### TASK OBJECTIVE
Restate word for word the lines that begin the listing and end with the line holding "return root".

### PROVIDED DATA
+++
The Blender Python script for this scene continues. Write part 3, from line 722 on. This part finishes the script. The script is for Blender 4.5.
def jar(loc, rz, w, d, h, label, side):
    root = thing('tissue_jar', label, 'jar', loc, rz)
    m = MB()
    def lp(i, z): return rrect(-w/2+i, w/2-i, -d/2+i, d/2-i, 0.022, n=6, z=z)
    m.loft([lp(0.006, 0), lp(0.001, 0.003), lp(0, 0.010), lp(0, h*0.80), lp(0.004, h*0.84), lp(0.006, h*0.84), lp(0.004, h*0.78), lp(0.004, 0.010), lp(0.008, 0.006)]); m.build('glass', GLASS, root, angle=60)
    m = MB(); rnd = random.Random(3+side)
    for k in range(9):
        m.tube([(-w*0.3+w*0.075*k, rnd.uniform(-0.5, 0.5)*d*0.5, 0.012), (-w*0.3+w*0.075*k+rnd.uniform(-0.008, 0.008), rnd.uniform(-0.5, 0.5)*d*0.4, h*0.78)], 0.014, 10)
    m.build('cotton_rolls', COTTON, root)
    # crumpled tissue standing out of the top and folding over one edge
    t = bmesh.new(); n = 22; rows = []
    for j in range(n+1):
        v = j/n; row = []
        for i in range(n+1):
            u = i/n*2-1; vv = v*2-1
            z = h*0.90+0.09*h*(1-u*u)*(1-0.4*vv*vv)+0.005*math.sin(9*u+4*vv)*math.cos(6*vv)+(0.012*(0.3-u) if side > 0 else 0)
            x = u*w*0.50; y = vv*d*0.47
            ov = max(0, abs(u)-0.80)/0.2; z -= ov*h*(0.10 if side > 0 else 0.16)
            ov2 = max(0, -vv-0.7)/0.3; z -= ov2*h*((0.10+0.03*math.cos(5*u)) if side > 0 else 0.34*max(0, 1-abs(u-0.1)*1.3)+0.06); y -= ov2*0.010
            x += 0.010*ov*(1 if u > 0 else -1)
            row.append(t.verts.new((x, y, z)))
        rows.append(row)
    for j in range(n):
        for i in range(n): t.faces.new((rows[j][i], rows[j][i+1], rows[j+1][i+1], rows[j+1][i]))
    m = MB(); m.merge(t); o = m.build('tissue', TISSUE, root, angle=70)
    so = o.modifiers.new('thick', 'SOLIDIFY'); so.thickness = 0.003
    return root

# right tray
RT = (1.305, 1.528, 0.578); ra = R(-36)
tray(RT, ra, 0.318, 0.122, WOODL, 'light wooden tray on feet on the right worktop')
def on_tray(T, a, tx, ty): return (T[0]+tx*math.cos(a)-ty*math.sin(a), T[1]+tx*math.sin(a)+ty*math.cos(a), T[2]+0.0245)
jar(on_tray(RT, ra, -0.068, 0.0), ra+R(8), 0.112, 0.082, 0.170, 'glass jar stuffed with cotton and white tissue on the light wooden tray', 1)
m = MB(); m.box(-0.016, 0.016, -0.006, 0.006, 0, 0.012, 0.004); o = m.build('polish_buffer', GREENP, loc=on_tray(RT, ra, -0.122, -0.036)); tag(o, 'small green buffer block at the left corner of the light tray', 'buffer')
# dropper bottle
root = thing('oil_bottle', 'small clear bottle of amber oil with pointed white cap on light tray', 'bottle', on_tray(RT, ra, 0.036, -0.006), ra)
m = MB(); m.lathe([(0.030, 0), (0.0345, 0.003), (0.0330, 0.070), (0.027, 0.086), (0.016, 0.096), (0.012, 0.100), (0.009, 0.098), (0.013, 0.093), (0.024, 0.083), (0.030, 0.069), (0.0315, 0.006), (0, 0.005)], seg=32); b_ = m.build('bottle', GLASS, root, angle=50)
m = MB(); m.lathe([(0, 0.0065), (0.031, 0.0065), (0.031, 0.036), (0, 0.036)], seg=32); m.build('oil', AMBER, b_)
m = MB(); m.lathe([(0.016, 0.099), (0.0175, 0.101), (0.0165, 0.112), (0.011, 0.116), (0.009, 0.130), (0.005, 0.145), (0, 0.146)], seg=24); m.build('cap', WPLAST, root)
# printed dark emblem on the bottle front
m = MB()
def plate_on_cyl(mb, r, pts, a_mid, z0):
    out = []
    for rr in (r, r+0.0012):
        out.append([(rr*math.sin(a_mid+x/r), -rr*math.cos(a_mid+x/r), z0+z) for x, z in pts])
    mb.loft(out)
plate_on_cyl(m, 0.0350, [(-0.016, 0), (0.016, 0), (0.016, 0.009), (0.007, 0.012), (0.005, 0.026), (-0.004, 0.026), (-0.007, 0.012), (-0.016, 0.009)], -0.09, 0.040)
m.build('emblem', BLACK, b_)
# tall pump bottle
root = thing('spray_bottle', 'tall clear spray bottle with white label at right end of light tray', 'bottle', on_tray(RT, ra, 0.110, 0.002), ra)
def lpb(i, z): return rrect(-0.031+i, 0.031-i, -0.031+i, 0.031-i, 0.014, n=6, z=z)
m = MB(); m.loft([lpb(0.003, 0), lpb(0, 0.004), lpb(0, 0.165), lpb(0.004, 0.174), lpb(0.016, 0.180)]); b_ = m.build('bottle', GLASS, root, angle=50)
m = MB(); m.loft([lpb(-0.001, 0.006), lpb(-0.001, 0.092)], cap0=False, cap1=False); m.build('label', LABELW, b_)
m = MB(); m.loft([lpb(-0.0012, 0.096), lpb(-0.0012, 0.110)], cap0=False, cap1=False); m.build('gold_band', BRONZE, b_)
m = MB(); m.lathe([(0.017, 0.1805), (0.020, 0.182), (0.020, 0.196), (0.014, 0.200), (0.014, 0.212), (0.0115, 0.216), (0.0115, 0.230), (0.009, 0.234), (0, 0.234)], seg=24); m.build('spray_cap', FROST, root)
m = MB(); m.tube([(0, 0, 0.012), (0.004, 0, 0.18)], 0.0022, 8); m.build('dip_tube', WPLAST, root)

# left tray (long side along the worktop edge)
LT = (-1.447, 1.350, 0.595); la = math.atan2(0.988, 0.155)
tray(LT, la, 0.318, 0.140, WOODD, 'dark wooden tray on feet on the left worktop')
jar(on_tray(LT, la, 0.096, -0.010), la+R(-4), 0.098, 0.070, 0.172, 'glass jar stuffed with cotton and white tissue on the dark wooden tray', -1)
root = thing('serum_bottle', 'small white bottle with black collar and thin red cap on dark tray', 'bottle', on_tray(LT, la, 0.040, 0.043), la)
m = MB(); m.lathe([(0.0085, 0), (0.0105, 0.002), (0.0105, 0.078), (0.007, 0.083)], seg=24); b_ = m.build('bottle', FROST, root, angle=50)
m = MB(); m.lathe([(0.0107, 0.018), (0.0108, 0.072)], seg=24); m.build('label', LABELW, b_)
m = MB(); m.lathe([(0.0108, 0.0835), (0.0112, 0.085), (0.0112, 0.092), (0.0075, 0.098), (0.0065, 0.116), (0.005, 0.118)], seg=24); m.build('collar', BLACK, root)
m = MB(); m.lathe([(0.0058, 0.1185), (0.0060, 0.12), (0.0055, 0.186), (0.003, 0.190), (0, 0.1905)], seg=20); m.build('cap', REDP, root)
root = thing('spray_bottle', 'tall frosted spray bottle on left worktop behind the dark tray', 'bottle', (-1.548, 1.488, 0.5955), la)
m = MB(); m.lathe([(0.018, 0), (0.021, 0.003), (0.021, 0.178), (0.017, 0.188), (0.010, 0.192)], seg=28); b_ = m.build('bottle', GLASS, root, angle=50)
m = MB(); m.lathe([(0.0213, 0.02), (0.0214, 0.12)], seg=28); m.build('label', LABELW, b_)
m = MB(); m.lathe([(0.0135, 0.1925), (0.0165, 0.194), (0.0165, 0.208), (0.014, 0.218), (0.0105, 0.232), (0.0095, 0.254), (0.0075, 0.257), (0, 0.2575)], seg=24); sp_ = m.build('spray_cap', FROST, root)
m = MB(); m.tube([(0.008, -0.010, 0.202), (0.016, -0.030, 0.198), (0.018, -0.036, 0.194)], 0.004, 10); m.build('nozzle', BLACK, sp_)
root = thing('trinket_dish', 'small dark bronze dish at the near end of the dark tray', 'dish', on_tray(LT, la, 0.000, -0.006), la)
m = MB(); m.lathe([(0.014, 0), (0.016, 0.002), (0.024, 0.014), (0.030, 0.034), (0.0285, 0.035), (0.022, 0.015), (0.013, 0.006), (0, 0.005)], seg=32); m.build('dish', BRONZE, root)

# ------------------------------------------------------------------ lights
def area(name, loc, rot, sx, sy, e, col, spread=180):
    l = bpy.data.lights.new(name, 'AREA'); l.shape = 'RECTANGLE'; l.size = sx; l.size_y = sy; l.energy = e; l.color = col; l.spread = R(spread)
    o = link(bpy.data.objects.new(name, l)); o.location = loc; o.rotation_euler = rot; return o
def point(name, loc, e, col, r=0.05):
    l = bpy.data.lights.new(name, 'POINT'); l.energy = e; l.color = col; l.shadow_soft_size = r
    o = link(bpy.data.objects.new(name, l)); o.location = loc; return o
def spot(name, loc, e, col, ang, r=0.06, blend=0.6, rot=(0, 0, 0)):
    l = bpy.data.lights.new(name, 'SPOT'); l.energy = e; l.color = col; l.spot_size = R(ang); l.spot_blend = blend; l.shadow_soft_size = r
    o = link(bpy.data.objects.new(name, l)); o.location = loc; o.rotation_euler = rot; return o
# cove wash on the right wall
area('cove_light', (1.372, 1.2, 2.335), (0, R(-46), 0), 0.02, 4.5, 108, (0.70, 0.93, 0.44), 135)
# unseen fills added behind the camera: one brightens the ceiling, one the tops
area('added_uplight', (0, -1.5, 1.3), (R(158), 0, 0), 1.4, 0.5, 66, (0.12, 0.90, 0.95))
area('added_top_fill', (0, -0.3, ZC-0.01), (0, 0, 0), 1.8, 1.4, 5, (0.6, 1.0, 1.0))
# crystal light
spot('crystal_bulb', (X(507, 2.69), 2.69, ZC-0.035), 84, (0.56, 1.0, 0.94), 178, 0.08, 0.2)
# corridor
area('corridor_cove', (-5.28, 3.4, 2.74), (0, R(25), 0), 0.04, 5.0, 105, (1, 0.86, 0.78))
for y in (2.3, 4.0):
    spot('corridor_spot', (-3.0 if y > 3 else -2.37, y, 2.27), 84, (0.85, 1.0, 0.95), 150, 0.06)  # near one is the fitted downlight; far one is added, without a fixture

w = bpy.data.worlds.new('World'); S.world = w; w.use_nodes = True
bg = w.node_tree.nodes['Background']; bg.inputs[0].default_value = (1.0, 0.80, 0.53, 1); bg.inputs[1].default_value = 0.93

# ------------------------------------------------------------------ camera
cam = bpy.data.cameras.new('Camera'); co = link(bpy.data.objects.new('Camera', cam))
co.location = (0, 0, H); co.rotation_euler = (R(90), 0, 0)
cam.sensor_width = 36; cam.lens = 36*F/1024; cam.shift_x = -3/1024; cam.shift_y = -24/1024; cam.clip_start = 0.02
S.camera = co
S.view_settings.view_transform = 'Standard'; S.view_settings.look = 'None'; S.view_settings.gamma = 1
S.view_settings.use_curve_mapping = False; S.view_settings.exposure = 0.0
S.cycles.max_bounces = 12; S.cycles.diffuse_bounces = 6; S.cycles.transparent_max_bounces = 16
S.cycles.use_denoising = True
+++
### REPLY TO THE EXERCISE
The Blender Python script for this scene continues. Write part 3, from line 722 on. This part finishes the script. The script is for Blender 4.5.
def jar(loc, rz, w, d, h, label, side):
    root = thing('tissue_jar', label, 'jar', loc, rz)
    m = MB()
    def lp(i, z): return rrect(-w/2+i, w/2-i, -d/2+i, d/2-i, 0.022, n=6, z=z)
    m.loft([lp(0.006, 0), lp(0.001, 0.003), lp(0, 0.010), lp(0, h*0.80), lp(0.004, h*0.84), lp(0.006, h*0.84), lp(0.004, h*0.78), lp(0.004, 0.010), lp(0.008, 0.006)]); m.build('glass', GLASS, root, angle=60)
    m = MB(); rnd = random.Random(3+side)
    for k in range(9):
        m.tube([(-w*0.3+w*0.075*k, rnd.uniform(-0.5, 0.5)*d*0.5, 0.012), (-w*0.3+w*0.075*k+rnd.uniform(-0.008, 0.008), rnd.uniform(-0.5, 0.5)*d*0.4, h*0.78)], 0.014, 10)
    m.build('cotton_rolls', COTTON, root)
    # crumpled tissue standing out of the top and folding over one edge
    t = bmesh.new(); n = 22; rows = []
    for j in range(n+1):
        v = j/n; row = []
        for i in range(n+1):
            u = i/n*2-1; vv = v*2-1
            z = h*0.90+0.09*h*(1-u*u)*(1-0.4*vv*vv)+0.005*math.sin(9*u+4*vv)*math.cos(6*vv)+(0.012*(0.3-u) if side > 0 else 0)
            x = u*w*0.50; y = vv*d*0.47
            ov = max(0, abs(u)-0.80)/0.2; z -= ov*h*(0.10 if side > 0 else 0.16)
            ov2 = max(0, -vv-0.7)/0.3; z -= ov2*h*((0.10+0.03*math.cos(5*u)) if side > 0 else 0.34*max(0, 1-abs(u-0.1)*1.3)+0.06); y -= ov2*0.010
            x += 0.010*ov*(1 if u > 0 else -1)
            row.append(t.verts.new((x, y, z)))
        rows.append(row)
    for j in range(n):
        for i in range(n): t.faces.new((rows[j][i], rows[j][i+1], rows[j+1][i+1], rows[j+1][i]))
    m = MB(); m.merge(t); o = m.build('tissue', TISSUE, root, angle=70)
    so = o.modifiers.new('thick', 'SOLIDIFY'); so.thickness = 0.003
    return root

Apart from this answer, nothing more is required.